El filme relata la historia de Natan, un niño de 5 años, hijo de Roberta, una mujer italiana y Jorge, un hombre maya. La pareja está ahora separada y Natan se dispone a visitar a su padre y a compartir la vida que él lleva como pescador en Banco Chinchorro, un arrecife mexicano. Rodeados absolutamente por el mar, su flora y su fauna, Jorge le enseña a su hijo una manera de vivir y la hermosura de la naturaleza.
Con cautivadora fotografía (hecha por el mismo González-Rubio), un excelente diseño sonoro y la agradable armonía que mantienen los protagonistas (ninguno de ellos actores), Alamar nos muestra un pedacito del México que hemos olvidado. Pero lo más impresionante y lo más respetable es que lo hace de una manera simple, modesta, sin pretensiones.Y no es que la película carezca de discurso y caiga en lo meramente contemplativo, sino que todas las ideas son colocadas de manera orgánica y ergonómica, de modo que fluyen casi desapercibidas a primera vista.
El director la describe como un film pacifista y hippie, pero a diferencia de la forma habitual en que se expresaría este afán en una película, Alamar no lo hace criticando la guerra y la violencia, sino exaltando la paz y felicidad: Dándonos paz, en vez de sólo sugerirla.
“Logré ésta película gracias a un milagro”, asegura el realizador, refiriéndose no sólo a lo difícil que fue conseguir los medios para producirla, sino a la maravillosa historia real que le inspiró a realizar Alamar, personas verdaderas que se movían alrededor de ideas ficticias que quería compartir el director; y especialmente a las pequeñas situaciones extraordinarias que logró capturar su cámara, por ejemplo la aparición de Blanquita, una garza garrapatera, que interactúa con los protagonistas de tan buena manera que incluso figura en los créditos.
Con esta manera inocente de lograr las cosas, el resultado es una película poco convencional que no pretende más que compartir las sensaciones experimentadas por un niño pequeño en los brazos de su padre, quienes disfrutan del mar y de lo que éste les regala.

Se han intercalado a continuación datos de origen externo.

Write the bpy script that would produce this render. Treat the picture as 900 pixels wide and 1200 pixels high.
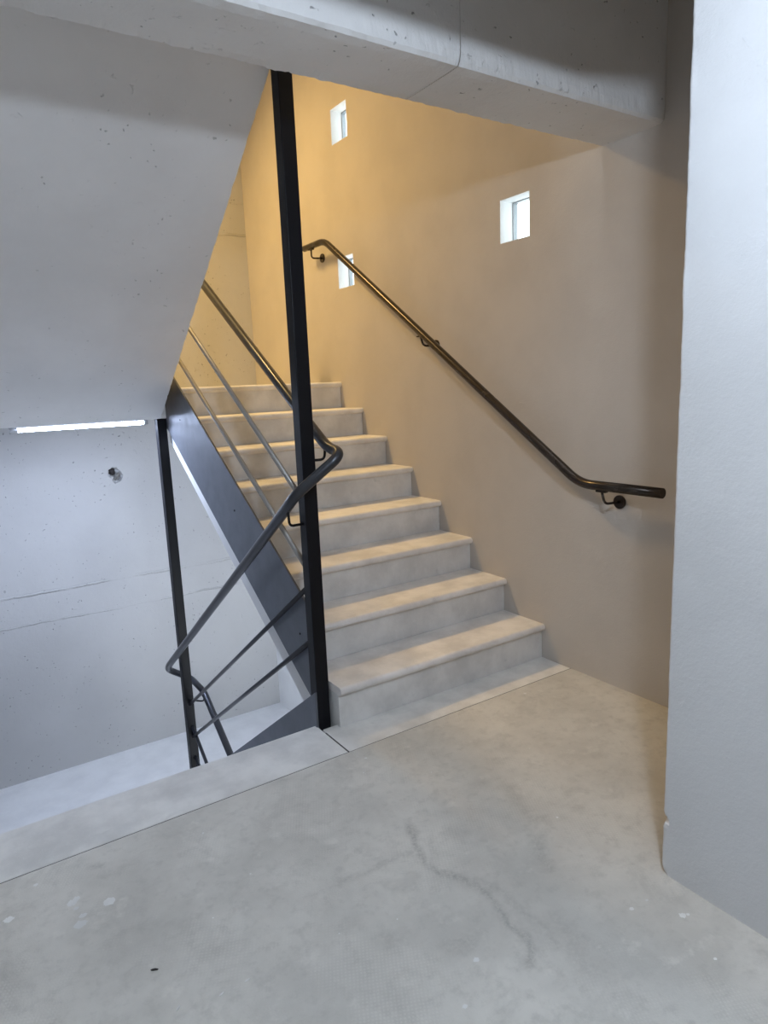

La poesía que se teje en todo el film es inherente, es parte del mundo que González-Rubio retrata (sería imposible no encontrar poesía en el arrecife maya), pero no por eso involuntaria o accidental.
Con la ayuda de la compañía Mantarraya Producciones, esta película encontró el apoyo del IMCINE que le permitió completar la post-producción. A partir de eso, Alamar circuló y ganó en varios festivales (Festival Cinematográfico Internacional del Uruguay, Festival Internacional de Cine de Miami, International Film Festival Rotterdam, BAFICI). Ahora la película disfruta de una distribución comercial de 30 copias en las salas mexicanas (estrenando el 26 de Agosto) y ya depende del público que ahí se mantenga.
Cabe mencionar que Pedro González-Rubio declaró que durante toda la grabación de la película, en un espíritu absolutamente ecologista, los equipos de fotografía y sonido eran cargados con paneles solares “para contaminar lo menos posible”; pero lo más impresionante es que todas las ganancias en taquilla serán donadas a Save the Children y Razonatura, A.C, instituciones que promueven la protección infantil y la conservación del medio ambiente, en especial del arrecife Banco Chinchorro.
Así, Alamar nos muestra innegablemente que hay otra manera de hacer cine, pero sobre todo de mirar a México. Es evidente que el país sufre de terribles desgracias y que no todo es feliz y bello, pero esto no es razón para darle la espalda y tratar de copiar el cine comercial norteamericano ni tampoco de pensar que ésta la única realidad que existe y la única inspiración posible para los cineastas nacionales.
Ojalá esta pequeña producción que ya ha dado la vuelta al mundo sea comprendida por sus compatriotas y apoyada por su propio país, para que pueda ser ejemplo de otros creadores.
Al mirar los impecables amaneceres a través de la cámara HD de un joven nacido y criado en México, puedo asegurar que un sol se alza en el horizonte del cine mexicano: aún hay esperanza.